Congrats Akmal for completing you Grade 8 piano.

Perfect score for the rendition of Blue Air (22 points out of 22). I love this song.
It has everything. Jazzy with a touch of mystery. In the end Akmal came short of scoring
a distinction. Three points short. Well, that's life too.


TO parents who are thinking or are sending their children to music or piano classes. Persevere. You and them. Yes, it takes a lot of effort both ways. Parents in having to drive their children to the class and most of the time, one had to wait for their class to finish. Children in having to practice, practice and practice.

But don't do it half way. View it as something one needs to complete, come what may. While I have said that it is the journey that is important, setting goals is critical so that we know where we are heading in this journey. Life is a marathon, not a 100-m dash. It does not matter who finished first.

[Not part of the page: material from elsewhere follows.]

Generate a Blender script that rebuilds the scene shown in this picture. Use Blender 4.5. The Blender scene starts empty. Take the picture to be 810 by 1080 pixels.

Oh and how much money I had spent on him learning the piano? I am  not counting, to be honest and I did not keep the receipt. Probably started with a fee of RM100 a month in his early days, and his last months studying for Grade 8 cost me RM400 a month. If one were to take a median fee of RM300 a month over 14 years, plus minus break here and there (may be), it would have been a whopping RM50K!

It is a lot of money, and has it been worth it? Depending on your perspective too.

But too me, it is worth every single cent, and If I had to do it, I certainly would. Without hesitation.

If I did not spend it on him and his piano, I am sure I would have spent it on something else; something less tangible. Or perhaps something more tangible to my body and waist - like foods!